**Set exercise**
Copy every line that holds "from".

**Data**
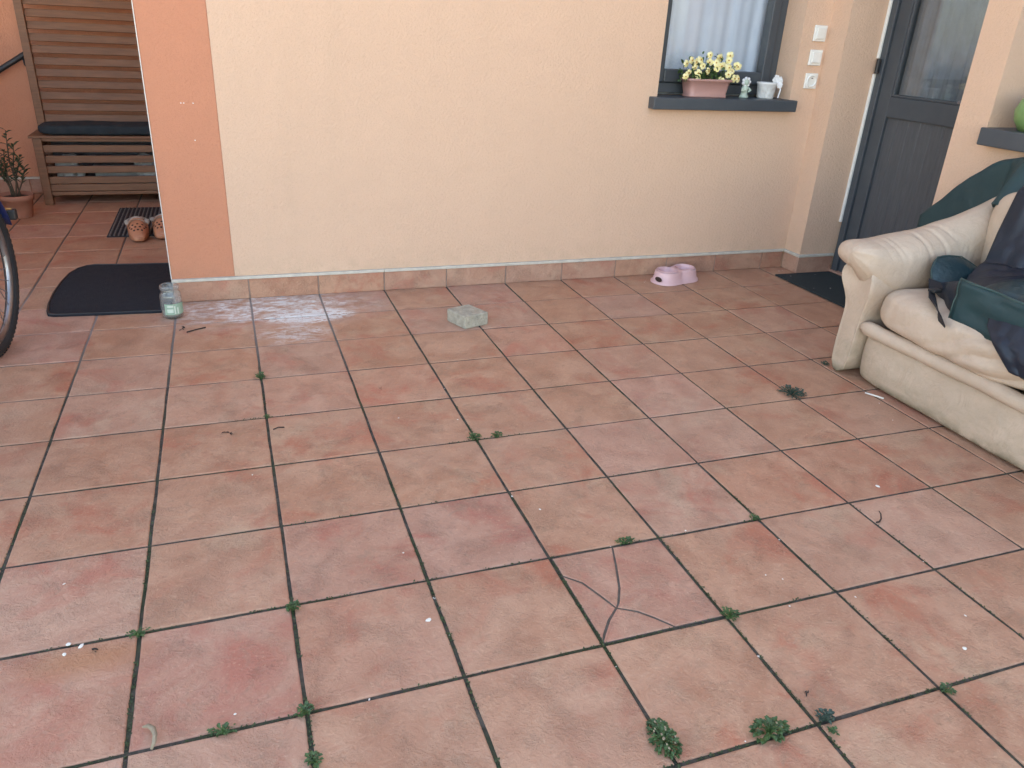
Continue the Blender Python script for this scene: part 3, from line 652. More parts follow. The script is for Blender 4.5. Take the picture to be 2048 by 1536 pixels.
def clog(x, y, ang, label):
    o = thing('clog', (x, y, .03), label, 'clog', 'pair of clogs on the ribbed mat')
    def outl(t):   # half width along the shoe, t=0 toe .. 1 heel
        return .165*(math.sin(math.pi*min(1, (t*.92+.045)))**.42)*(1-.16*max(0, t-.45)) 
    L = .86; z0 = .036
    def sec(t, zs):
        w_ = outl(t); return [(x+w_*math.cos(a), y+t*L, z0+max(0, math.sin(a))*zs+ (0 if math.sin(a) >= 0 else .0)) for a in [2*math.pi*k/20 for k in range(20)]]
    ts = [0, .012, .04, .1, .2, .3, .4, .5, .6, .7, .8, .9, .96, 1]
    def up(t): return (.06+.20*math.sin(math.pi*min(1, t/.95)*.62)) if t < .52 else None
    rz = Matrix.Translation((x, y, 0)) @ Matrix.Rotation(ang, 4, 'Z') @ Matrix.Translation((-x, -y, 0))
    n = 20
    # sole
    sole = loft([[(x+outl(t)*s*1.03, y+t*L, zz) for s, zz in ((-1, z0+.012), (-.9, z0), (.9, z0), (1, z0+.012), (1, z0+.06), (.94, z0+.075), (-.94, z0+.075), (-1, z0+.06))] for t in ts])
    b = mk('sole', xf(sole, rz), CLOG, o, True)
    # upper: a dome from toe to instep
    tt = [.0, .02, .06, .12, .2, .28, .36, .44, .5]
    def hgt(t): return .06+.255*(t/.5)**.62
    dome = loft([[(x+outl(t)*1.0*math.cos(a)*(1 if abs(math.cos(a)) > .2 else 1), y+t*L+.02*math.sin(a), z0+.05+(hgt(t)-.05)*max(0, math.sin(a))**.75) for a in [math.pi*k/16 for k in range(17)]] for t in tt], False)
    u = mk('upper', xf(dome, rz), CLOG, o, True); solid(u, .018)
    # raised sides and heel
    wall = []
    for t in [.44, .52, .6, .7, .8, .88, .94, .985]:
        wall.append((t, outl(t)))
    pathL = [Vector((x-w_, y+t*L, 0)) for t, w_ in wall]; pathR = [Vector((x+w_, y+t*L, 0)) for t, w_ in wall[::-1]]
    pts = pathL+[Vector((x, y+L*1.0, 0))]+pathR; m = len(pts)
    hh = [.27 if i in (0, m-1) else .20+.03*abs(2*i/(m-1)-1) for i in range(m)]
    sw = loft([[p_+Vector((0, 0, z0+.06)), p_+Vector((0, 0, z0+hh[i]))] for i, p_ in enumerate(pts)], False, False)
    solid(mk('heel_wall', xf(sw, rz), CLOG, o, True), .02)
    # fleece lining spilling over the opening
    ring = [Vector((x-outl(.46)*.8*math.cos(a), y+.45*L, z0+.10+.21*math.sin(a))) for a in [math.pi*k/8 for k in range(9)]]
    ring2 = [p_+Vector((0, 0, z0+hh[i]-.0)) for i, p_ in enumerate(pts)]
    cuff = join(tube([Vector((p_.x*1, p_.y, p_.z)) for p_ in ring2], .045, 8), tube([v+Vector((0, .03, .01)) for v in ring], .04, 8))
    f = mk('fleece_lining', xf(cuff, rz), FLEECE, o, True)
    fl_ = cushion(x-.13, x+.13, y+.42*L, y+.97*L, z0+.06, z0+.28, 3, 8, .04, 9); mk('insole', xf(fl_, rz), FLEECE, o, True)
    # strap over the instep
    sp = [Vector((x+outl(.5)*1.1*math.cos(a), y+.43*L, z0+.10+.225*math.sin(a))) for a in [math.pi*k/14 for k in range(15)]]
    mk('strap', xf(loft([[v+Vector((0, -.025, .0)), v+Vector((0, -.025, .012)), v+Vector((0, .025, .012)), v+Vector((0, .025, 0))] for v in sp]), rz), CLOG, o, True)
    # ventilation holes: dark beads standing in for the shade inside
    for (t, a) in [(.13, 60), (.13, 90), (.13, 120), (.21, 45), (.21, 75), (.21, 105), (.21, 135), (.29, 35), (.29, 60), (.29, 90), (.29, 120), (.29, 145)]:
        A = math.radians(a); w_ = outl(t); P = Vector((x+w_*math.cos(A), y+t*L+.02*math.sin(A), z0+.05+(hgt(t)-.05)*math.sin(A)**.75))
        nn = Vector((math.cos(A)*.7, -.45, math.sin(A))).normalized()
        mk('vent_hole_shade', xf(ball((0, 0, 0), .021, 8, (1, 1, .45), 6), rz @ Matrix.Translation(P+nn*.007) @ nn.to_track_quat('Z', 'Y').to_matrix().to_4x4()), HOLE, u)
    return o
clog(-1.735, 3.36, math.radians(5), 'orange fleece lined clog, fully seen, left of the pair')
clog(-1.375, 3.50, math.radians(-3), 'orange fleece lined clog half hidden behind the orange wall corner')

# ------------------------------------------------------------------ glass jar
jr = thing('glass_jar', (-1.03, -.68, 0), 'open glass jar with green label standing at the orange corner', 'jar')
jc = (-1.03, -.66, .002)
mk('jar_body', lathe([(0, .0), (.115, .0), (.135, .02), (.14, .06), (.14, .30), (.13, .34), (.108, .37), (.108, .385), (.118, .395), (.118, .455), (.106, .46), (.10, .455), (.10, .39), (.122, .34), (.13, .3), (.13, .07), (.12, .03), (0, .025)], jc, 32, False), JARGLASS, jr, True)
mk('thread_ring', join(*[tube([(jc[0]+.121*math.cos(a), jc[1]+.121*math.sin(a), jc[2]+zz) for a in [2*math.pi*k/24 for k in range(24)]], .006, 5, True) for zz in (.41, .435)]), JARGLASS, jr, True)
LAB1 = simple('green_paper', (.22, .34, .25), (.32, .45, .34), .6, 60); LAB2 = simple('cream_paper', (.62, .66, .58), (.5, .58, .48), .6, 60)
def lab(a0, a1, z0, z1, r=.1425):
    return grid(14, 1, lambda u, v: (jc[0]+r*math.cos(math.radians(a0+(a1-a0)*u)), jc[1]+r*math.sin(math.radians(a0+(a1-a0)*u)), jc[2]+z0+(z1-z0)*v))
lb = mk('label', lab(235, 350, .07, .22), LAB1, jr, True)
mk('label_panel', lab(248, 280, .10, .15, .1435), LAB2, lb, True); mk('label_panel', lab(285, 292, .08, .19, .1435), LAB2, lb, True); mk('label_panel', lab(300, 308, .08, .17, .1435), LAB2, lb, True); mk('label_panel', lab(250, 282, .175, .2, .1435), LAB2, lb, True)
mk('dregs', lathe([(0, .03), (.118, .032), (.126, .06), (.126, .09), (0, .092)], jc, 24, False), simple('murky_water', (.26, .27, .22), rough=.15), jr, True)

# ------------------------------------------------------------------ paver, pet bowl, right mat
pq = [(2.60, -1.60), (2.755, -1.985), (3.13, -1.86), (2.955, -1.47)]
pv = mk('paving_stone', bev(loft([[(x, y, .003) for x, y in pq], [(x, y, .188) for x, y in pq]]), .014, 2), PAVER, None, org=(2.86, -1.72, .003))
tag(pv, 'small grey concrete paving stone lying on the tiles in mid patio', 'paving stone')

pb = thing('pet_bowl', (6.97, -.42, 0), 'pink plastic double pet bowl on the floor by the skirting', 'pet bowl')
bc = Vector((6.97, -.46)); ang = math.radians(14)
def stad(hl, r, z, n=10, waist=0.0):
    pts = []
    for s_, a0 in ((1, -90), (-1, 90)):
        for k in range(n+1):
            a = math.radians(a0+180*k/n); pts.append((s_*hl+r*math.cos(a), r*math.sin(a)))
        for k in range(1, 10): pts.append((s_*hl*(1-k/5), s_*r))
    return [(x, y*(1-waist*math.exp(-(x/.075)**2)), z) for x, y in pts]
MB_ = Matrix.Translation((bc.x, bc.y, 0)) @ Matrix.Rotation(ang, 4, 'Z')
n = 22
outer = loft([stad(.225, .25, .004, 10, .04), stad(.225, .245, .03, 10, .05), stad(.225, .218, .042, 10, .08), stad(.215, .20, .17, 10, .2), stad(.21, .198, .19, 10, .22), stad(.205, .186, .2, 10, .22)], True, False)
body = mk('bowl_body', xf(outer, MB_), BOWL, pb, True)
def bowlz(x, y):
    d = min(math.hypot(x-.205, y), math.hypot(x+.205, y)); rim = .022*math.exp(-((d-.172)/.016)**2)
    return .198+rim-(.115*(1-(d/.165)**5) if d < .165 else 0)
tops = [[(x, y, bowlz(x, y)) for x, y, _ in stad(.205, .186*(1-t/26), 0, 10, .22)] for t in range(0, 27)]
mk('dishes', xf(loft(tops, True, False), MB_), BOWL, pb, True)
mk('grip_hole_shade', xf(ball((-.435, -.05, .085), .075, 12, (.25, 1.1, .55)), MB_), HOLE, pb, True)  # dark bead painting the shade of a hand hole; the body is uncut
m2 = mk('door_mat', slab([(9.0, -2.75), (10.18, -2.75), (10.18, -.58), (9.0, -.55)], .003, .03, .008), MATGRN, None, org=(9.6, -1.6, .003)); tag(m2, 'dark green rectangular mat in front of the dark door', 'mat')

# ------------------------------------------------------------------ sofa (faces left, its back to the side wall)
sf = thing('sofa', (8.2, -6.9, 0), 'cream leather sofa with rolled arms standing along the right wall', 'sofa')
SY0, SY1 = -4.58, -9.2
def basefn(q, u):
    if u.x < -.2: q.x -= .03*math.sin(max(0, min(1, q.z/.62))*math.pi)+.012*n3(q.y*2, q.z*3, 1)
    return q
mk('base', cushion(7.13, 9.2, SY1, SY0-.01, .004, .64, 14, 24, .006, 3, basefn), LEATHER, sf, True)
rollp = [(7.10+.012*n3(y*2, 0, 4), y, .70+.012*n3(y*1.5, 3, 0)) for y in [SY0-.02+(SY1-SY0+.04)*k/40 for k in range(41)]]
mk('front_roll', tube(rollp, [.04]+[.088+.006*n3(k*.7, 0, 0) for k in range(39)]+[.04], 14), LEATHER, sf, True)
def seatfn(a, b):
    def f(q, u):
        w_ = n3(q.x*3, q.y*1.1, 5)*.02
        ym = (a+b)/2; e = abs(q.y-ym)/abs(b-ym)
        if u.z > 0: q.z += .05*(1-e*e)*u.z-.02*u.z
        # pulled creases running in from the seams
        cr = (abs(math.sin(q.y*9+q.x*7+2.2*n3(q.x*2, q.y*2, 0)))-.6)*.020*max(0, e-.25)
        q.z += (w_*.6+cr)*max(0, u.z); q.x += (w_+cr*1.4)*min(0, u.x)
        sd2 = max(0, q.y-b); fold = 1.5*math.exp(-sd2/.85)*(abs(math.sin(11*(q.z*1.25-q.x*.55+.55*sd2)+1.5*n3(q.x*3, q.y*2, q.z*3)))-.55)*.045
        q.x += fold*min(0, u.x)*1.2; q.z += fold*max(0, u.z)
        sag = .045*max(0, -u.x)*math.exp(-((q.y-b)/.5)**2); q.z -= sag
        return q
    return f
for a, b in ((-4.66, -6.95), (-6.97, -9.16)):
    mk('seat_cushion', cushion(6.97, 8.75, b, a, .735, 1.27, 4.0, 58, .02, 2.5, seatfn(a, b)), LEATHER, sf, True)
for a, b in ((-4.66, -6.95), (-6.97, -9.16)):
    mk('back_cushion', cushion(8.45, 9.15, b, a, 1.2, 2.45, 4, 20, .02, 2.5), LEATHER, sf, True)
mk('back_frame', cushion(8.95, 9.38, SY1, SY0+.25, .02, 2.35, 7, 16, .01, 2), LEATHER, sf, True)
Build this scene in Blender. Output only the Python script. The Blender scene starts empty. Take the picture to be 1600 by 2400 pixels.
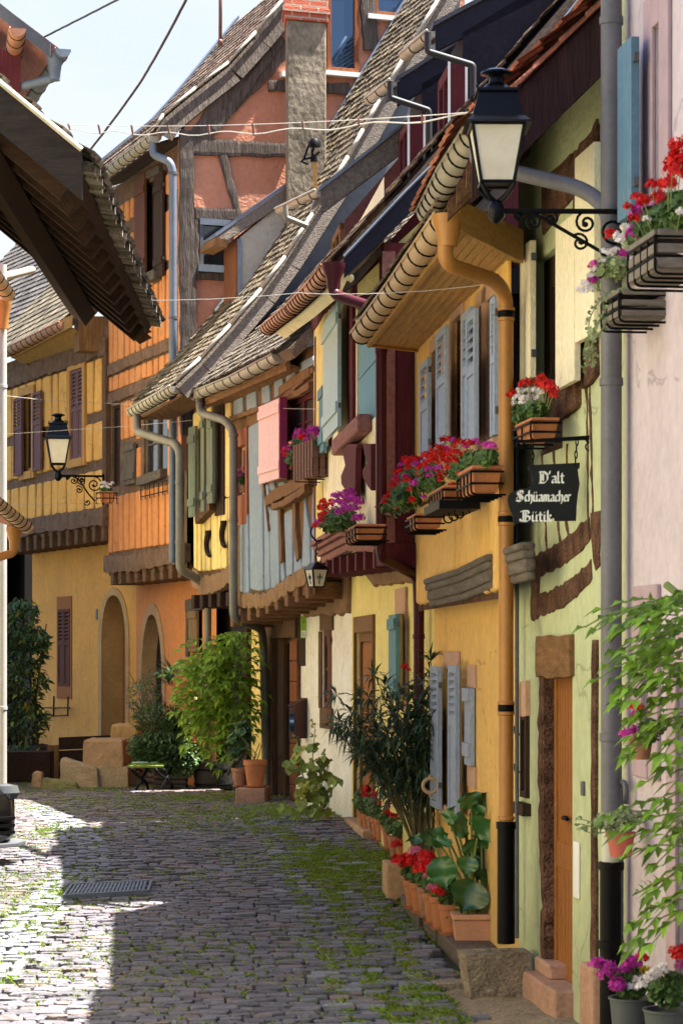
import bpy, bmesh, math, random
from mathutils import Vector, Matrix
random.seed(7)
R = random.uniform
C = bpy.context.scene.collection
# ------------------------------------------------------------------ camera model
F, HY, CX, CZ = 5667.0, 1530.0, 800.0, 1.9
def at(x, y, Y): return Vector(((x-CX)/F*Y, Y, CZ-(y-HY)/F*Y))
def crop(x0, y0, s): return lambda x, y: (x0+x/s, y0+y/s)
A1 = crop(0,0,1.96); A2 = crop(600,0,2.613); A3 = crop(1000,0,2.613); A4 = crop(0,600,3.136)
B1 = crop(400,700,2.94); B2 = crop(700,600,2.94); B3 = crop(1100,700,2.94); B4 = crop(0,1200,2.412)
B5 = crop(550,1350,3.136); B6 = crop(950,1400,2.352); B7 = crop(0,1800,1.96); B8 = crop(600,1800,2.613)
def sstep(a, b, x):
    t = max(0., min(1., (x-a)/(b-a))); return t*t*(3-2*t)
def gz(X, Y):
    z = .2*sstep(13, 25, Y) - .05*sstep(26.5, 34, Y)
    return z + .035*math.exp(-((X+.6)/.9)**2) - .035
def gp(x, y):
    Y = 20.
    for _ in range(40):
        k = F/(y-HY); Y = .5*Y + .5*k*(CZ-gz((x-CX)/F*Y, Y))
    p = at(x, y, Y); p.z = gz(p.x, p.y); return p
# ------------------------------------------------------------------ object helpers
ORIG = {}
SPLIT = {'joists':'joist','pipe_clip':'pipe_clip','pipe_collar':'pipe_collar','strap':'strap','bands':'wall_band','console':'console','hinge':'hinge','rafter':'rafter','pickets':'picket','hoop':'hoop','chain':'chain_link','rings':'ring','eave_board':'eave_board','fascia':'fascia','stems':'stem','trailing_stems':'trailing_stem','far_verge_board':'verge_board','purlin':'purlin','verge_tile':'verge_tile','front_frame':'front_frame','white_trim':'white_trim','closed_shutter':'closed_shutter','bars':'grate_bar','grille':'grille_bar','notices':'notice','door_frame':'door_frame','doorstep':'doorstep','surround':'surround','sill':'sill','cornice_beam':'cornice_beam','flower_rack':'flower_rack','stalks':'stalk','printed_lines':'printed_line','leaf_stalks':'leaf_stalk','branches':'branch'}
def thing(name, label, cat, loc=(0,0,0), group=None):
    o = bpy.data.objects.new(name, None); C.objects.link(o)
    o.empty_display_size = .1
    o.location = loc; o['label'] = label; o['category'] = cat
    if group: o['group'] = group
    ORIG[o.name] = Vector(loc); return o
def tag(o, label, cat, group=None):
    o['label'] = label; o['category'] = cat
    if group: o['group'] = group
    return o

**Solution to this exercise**
Continue the Blender Python script for this scene: part 3, from line 652. More parts follow. The script is for Blender 4.5. Take the picture to be 2048 by 1536 pixels.
    # upper: a dome from toe to instep
        # pulled creases running in from the seams
from mathutils import Vector, Matrix